There is an ongoing tradition of developers porting Doom onto different mediums, ranging from a robotic vacuum cleaner, to a pregnancy testkit, right down to a Windows 95 PC running within Minecraft. Suffice to say, the project has gotten a bit bland, so one developer took up another challenge: getting the original Half-Life to run on a Nokia N95.
Argentine developer Dante Leoncini posted on X their success in getting the game to run on the phone, even saying that they managed to add in mouse and keyboard support as well. The more important takeaway is that they got it running on the phone’s Symbian software and hardware, and at a somewhat steady 30 fps.
To quickly recap, the Nokia N95 first launched back in 2007. Beneath the hood, the phone runs on a dual-processor Texas Instruments OMAP 2420, clocked at 332MHz, 128MB of RAM, and up to 8GB of internal storage, depending on the region the phone was released in. Graphics was powered by a PowerVR MBX 3D accelerator, and it ran on Symbian OS 9.2.

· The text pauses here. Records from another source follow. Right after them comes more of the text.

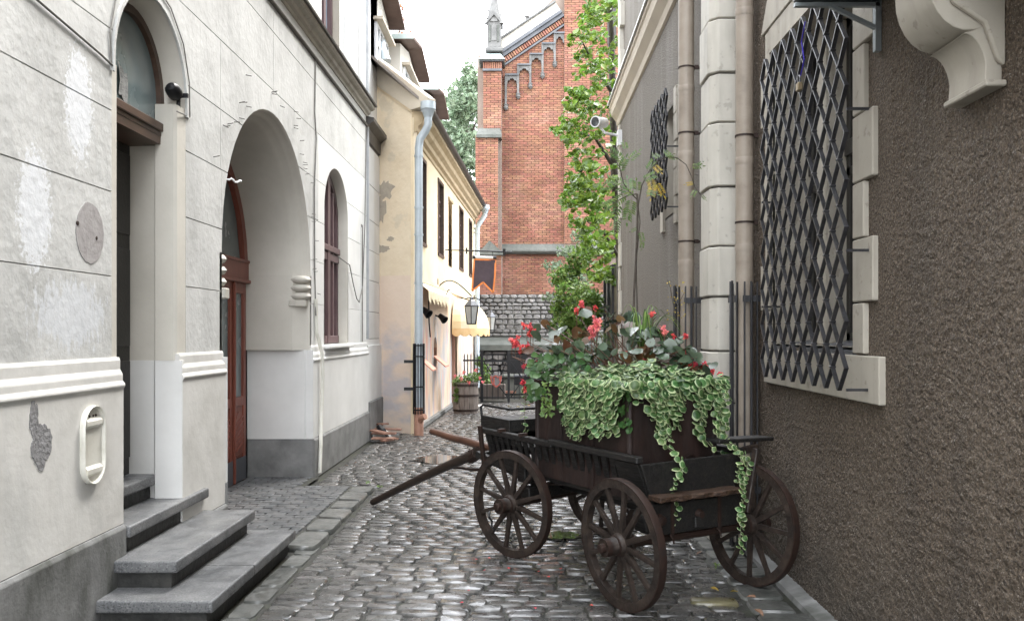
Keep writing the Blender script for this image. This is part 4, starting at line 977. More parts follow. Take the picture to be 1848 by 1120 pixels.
for c,h,rx,rz in ((.50,4.15,.15,.14),(.42,3.82,.09,.22),(.3,4.3,.06,.08),(.45,3.15,.12,.06),(.6,3.3,.06,.04)):
    n = 22; g = G(); g.prism([(c+rx*math.cos(2*PI*k/n)*(1+R(-.4,.4)),h+rz*math.sin(2*PI*k/n)*(1+R(-.35,.35))) for k in range(n)], lambda a,b,d:EW(a,b,d), -.02, .004); obj('bare_patch', g, M_('bare_render',[(.34,.30,.25),(.44,.38,.30)],scale=10,rough=.9,bump=.6), ch)
# eave moulding, gutter, roof
g = G(); pr = [(0,4.98),(.03,4.99),(.035,5.05),(.09,5.08),(.10,5.15),(.17,5.2),(.19,5.27),(.27,5.32),(.28,5.38),(0,5.42)]
g.sweep(pr, lambda a,b,t:CW(t,b,a), 0, 10.95); obj('eave_moulding', g, cream_mould, ch)
g = G(); g.sweep([(.30+.075*math.cos(PI+PI*k/8),5.44+.075*math.sin(PI+PI*k/8)) for k in range(9)]+[(.36,5.45),(.24,5.45)], lambda a,b,t:CW(t,b,a), -.12, 11.0); obj('gutter', g, tin_m, ch, smooth=.6)
g = G(); g.add([CW(-.15,5.45,.26),CW(11,5.45,.26),CW(11,8.0,-2.6),CW(-.15,8.0,-2.6),CW(-.15,5.50,.26),CW(11,5.50,.26),CW(11,8.05,-2.6),CW(-.15,8.05,-2.6)],[(0,1,2,3),(4,7,6,5),(0,4,5,1),(2,6,7,3),(0,3,7,4),(1,5,6,2)])
obj('roof', g, roof_m, ch)
obj('house_mass', G().prism([(X0c-.4,Y0c+.6),(X0c-.05,Y0c+10.9),(-7,Y0c+10.9),(-7,Y0c+.8)], lambda a,b,d:(a,b,d), 0, 5.4), cream_m, ch)
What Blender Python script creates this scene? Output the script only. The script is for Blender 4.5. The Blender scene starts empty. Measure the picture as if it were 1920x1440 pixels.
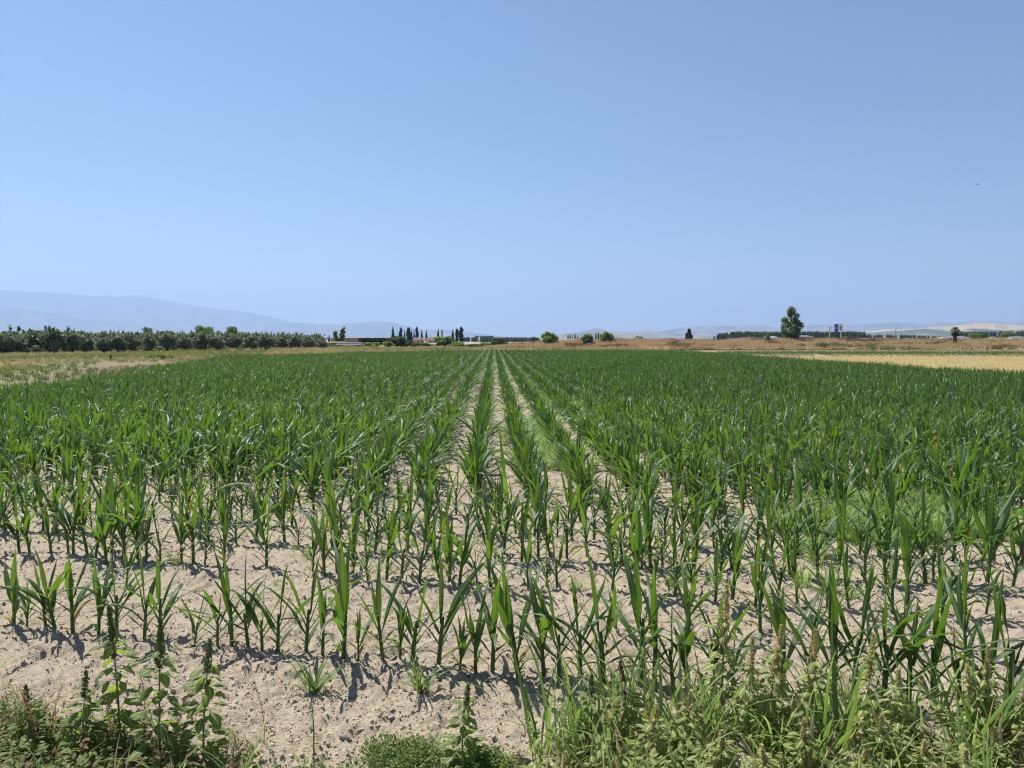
import bpy, math, random
import numpy as np
from mathutils import Vector

S = bpy.context.scene
COL = S.collection
RNG = np.random.default_rng(11)
random.seed(5)
R = math.radians

# ------------------------------------------------------------------ camera
H, F, HZ = 1.55, 1423.0, 638.5           # eye height, focal length in photo pixels, horizon row
PITCH = math.atan((720 - HZ) / F)
cd = bpy.data.cameras.new('camera')
cd.sensor_width = 36.0
cd.lens = F / 1920 * 36.0
cd.clip_start, cd.clip_end = 0.05, 80000
cam = bpy.data.objects.new('camera', cd)
COL.objects.link(cam)
cam.location = (0, 0, H)
cam.rotation_euler = (math.pi / 2 - PITCH, 0, 0)
S.camera = cam


def ground_at(px, py, z=0.0):
    """where the line of sight through a photo point meets the height z"""
    x, y = (px - 960) / F, -(py - 720) / F
    dy = math.cos(PITCH) + y * math.sin(PITCH)
    dz = -math.sin(PITCH) + y * math.cos(PITCH)
    t = (z - H) / dz
    return x * t, dy * t


def far_x(px, d):
    return (px - 960) / F * d


def far_z(py, d):
    return H + (HZ - py) / F * d


# ------------------------------------------------------------------ light, sky
SUN_AZ, SUN_EL = R(-42), R(57)
sv = Vector((math.sin(SUN_AZ) * math.cos(SUN_EL), math.cos(SUN_AZ) * math.cos(SUN_EL), math.sin(SUN_EL)))
sl = bpy.data.lights.new('sun', 'SUN')
sl.energy, sl.angle, sl.color = 5.0, R(0.53), (1.0, 0.955, 0.885)
so = bpy.data.objects.new('sun', sl)
so.rotation_euler = sv.to_track_quat('Z', 'Y').to_euler()
so.location = (0, 0, 50)
COL.objects.link(so)
W = bpy.data.worlds.new('World')
S.world = W
W.use_nodes = True
wn = W.node_tree
bg = wn.nodes['Background']
sky = wn.nodes.new('ShaderNodeTexSky')
sky.sky_type = 'NISHITA'
sky.sun_disc = False
sky.sun_elevation = SUN_EL
sky.sun_rotation = SUN_AZ
sky.altitude = 0
sky.air_density, sky.dust_density, sky.ozone_density = 1.0, 0.4, 6.0
wn.links.new(sky.outputs[0], bg.inputs[0])
bg.inputs[1].default_value = 0.066
S.view_settings.view_transform = 'Standard'
S.view_settings.look = 'None'
S.view_settings.exposure = 0.70
S.view_settings.gamma = 1.0
cy = S.cycles
cy.max_bounces, cy.diffuse_bounces, cy.glossy_bounces = 6, 3, 2
cy.transmission_bounces, cy.transparent_max_bounces, cy.volume_bounces = 4, 8, 1
cy.use_adaptive_sampling = True
cy.adaptive_threshold = 0.01
cy.use_denoising = True
cy.filter_width = 1.15
cy.caustics_reflective = cy.caustics_refractive = False


# ------------------------------------------------------------------ noise
def vnoise(x, y, seed=0):
    xi, yi = np.floor(x).astype(np.int64), np.floor(y).astype(np.int64)
    fx, fy = x - xi, y - yi
    fx, fy = fx * fx * (3 - 2 * fx), fy * fy * (3 - 2 * fy)

    def h(a, b):
        n = (a * 374761393 + b * 668265263 + seed * 974711) & 0x7FFFFFFF
        n = ((n ^ (n >> 13)) * 1274126177) & 0x7FFFFFFF
        return ((n ^ (n >> 16)) & 0xFFFF) / 65535.0
    a, b, c, d = h(xi, yi), h(xi + 1, yi), h(xi, yi + 1), h(xi + 1, yi + 1)
    return (a * (1 - fx) + b * fx) * (1 - fy) + (c * (1 - fx) + d * fx) * fy


def fbm(x, y, octv=4, seed=0):
    s, a, t = 0, 1.0, 0
    for k in range(octv):
        s = s + a * vnoise(x * 2 ** k + 17 * k, y * 2 ** k - 9 * k, seed + k)
        t += a
        a *= 0.5
    return s / t


# ------------------------------------------------------------------ materials
def mat(name):
    m = bpy.data.materials.new(name)
    m.use_nodes = True
    return m, m.node_tree, m.node_tree.nodes['Principled BSDF']


def N(t, kind, **kw):
    n = t.nodes.new(kind)
    for k, v in kw.items():
        setattr(n, k, v)
    return n


def noise(t, scale, detail=4, rough=0.6, vec=None):
    n = N(t, 'ShaderNodeTexNoise')
    n.inputs['Scale'].default_value = scale
    n.inputs['Detail'].default_value = detail
    n.inputs['Roughness'].default_value = rough
    if vec is not None:
        t.links.new(vec, n.inputs['Vector'])
    return n.outputs['Fac']


def ramp(t, fac, stops):
    r = N(t, 'ShaderNodeValToRGB')
    e = r.color_ramp.elements
    while len(e) < len(stops):
        e.new(0.5)
    for el, (p, c) in zip(e, stops):
        el.position = p
        el.color = (*c, 1)
    t.links.new(fac, r.inputs[0])
    return r.outputs[0]


def mix(t, fac, a, b, blend='MIX'):
    m = N(t, 'ShaderNodeMix', data_type='RGBA', blend_type=blend)
    for sock, v in ((m.inputs[0], fac), (m.inputs[6], a), (m.inputs[7], b)):
        if isinstance(v, (int, float)):
            sock.default_value = v
        elif isinstance(v, tuple):
            sock.default_value = (*v, 1)
        else:
            t.links.new(v, sock)
    return m.outputs[2]


def position(t):
    return N(t, 'ShaderNodeNewGeometry').outputs['Position']


def bump(t, bs, fac, strength, dist):
    b = N(t, 'ShaderNodeBump')
    b.inputs['Strength'].default_value = strength
    b.inputs['Distance'].default_value = dist
    t.links.new(fac, b.inputs['Height'])
    t.links.new(b.outputs[0], bs.inputs['Normal'])


def leaf_material(name, dark, light, trans, tfac=0.35, rough=0.45, spec=0.5, veins=False):
    m, t, bs = mat(name)
    rnd = N(t, 'ShaderNodeObjectInfo').outputs['Random']
    geo = N(t, 'ShaderNodeNewGeometry')
    f = noise(t, 9.0, 2, 0.6, geo.outputs['Position'])
    a = N(t, 'ShaderNodeMath', operation='MULTIPLY_ADD')
    t.links.new(rnd, a.inputs[0])
    a.inputs[1].default_value = 0.55
    t.links.new(f, a.inputs[2])
    b = N(t, 'ShaderNodeMath', operation='MULTIPLY_ADD', use_clamp=True)
    t.links.new(geo.outputs['Random Per Island'], b.inputs[0])
    b.inputs[1].default_value = 0.5
    s = N(t, 'ShaderNodeMath', operation='SUBTRACT')
    t.links.new(a.outputs[0], s.inputs[0])
    s.inputs[1].default_value = 0.52
    t.links.new(s.outputs[0], b.inputs[2])
    c = mix(t, b.outputs[0], dark, light)
    tc = mix(t, b.outputs[0], tuple(0.75 * v for v in trans), trans)
    if veins:
        uv = N(t, 'ShaderNodeUVMap').outputs[0]
        sx = N(t, 'ShaderNodeSeparateXYZ')
        t.links.new(uv, sx.inputs[0])
        d = N(t, 'ShaderNodeMath', operation='ABSOLUTE')
        q = N(t, 'ShaderNodeMath', operation='SUBTRACT')
        t.links.new(sx.outputs[0], q.inputs[0])
        q.inputs[1].default_value = 0.5
        t.links.new(q.outputs[0], d.inputs[0])
        mr = ramp(t, d.outputs[0], [(0.02, (1, 1, 1)), (0.075, (0, 0, 0))])
        c = mix(t, mr, c, tuple(min(1, 2.6 * v + 0.03) for v in light))
        w = N(t, 'ShaderNodeTexWave')
        w.inputs['Scale'].default_value = 7
        w.inputs['Distortion'].default_value = 0.4
        t.links.new(uv, w.inputs[0])
        ty = N(t, 'ShaderNodeMapRange')
        ty.inputs['From Min'].default_value, ty.inputs['From Max'].default_value = 0.86, 1.0
        t.links.new(sx.outputs[1], ty.inputs[0])
        gt = N(t, 'ShaderNodeMath', operation='GREATER_THAN')
        t.links.new(rnd, gt.inputs[0])
        gt.inputs[1].default_value = 0.62
        mt_ = N(t, 'ShaderNodeMath', operation='MULTIPLY')
        t.links.new(ty.outputs[0], mt_.inputs[0])
        t.links.new(gt.outputs[0], mt_.inputs[1])
        c = mix(t, mt_.outputs[0], c, (0.34, 0.26, 0.12))
        bump(t, bs, w.outputs['Fac'], 0.25, 0.002)
    t.links.new(c, bs.inputs['Base Color'])
    bs.inputs['Roughness'].default_value = rough
    bs.inputs['Specular IOR Level'].default_value = spec
    tr = N(t, 'ShaderNodeBsdfTranslucent')
    t.links.new(tc, tr.inputs[0])
    mx = N(t, 'ShaderNodeMixShader')
    mx.inputs[0].default_value = tfac
    t.links.new(bs.outputs[0], mx.inputs[1])
    t.links.new(tr.outputs[0], mx.inputs[2])
    t.links.new(mx.outputs[0], t.nodes['Material Output'].inputs[0])
    return m


def plain(name, c1, c2=None, scale=6.0, rough=0.8, spec=0.3, bmp=0.0, metal=0.0):
    m, t, bs = mat(name)
    c2 = c2 or tuple(v * 0.8 for v in c1)
    f = noise(t, scale, 5, 0.65, position(t))
    t.links.new(ramp(t, f, [(0.3, c1), (0.7, c2)]), bs.inputs['Base Color'])
    bs.inputs['Roughness'].default_value = rough
    bs.inputs['Specular IOR Level'].default_value = spec
    bs.inputs['Metallic'].default_value = metal
    if bmp:
        bump(t, bs, f, 0.6, bmp)
    return m


M = {}
M['maize'] = leaf_material('maize_leaf', (0.017, 0.046, 0.012), (0.050, 0.102, 0.022), (0.20, 0.37, 0.025), 0.33, 0.40, 0.5, True)
M['maize_far'] = leaf_material('maize_leaf_plain', (0.017, 0.048, 0.014), (0.050, 0.104, 0.026), (0.165, 0.32, 0.03), 0.32, 0.45, 0.40)
M['maize_dry'] = leaf_material('maize_leaf_yellowed', (0.14, 0.15, 0.04), (0.34, 0.28, 0.12), (0.40, 0.36, 0.10), 0.3, 0.6, 0.2)
M['stalk'] = plain('maize_stalk', (0.05, 0.12, 0.025), (0.09, 0.15, 0.05), 30, 0.5)
M['pigweed'] = leaf_material('pigweed_leaf', (0.07, 0.115, 0.028), (0.16, 0.205, 0.06), (0.42, 0.56, 0.07), 0.42, 0.55, 0.3, True)
M['pigweed_grey'] = leaf_material('pigweed_leaf_grey', (0.15, 0.195, 0.06), (0.30, 0.325, 0.12), (0.50, 0.58, 0.12), 0.42, 0.6, 0.3, True)
M['weed'] = leaf_material('weed_leaf', (0.11, 0.15, 0.035), (0.27, 0.29, 0.11), (0.48, 0.56, 0.10), 0.42, 0.55, 0.3)
M['clover'] = leaf_material('clover_leaf', (0.06, 0.11, 0.022), (0.16, 0.21, 0.05), (0.36, 0.48, 0.06), 0.38, 0.5, 0.3)
M['grass'] = leaf_material('grass_blade', (0.07, 0.14, 0.035), (0.15, 0.23, 0.07), (0.34, 0.52, 0.09), 0.36, 0.45, 0.4)
M['grass_pale'] = leaf_material('grass_blade_pale', (0.20, 0.30, 0.08), (0.34, 0.44, 0.16), (0.48, 0.66, 0.17), 0.42, 0.5, 0.35)
M['weedstem'] = plain('weed_stem', (0.12, 0.17, 0.06), (0.16, 0.17, 0.07), 40, 0.6)
M['redstem'] = plain('red_stem', (0.19, 0.08, 0.055), (0.13, 0.10, 0.05), 40, 0.6)
M['spike_green'] = leaf_material('green_flower_spike', (0.12, 0.18, 0.05), (0.22, 0.27, 0.09), (0.38, 0.48, 0.1), 0.35, 0.7, 0.2)
M['spike_dry'] = leaf_material('straw_flower_spike', (0.52, 0.45, 0.18), (0.76, 0.68, 0.36), (0.85, 0.76, 0.38), 0.45, 0.8, 0.1)
M['drystalk'] = leaf_material('dry_brown_stalk', (0.24, 0.13, 0.06), (0.40, 0.25, 0.13), (0.4, 0.25, 0.12), 0.2, 0.85, 0.1)
M['drygrass'] = leaf_material('dry_bank_grass', (0.43, 0.295, 0.17), (0.60, 0.46, 0.285), (0.53, 0.40, 0.24), 0.3, 0.85, 0.1)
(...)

Half-Life first came out almost a decade before the Nokia N95 did in 1998. When it released, the PC requirements, at the bare minimum even, were a system with a 500MHz CPU, 96MB of RAM, a 16GB VGA card, and that it could run Windows XP. Again, this was the bare minimum, and Leoncini made it work with a phone that just wasn’t up to snuff.
For another matter, because the chipset on the Nokia N95 is an ARM-based CPU and it was running on a non-Windows OS, getting Half-Life to run on it meant that Leoncini had to build a whole new native Symbian-based platform to run it. So, it’s not just an emulation on PC adaptation.
Half-Life isn’t the first game Leoncini has managed to get up and running on the Nokia N95. To date and by his account, they say that they’ve manage to run Quake 3, Crash Bandicoot, and even managed to run emulations like Sega, ScummVM, and NES.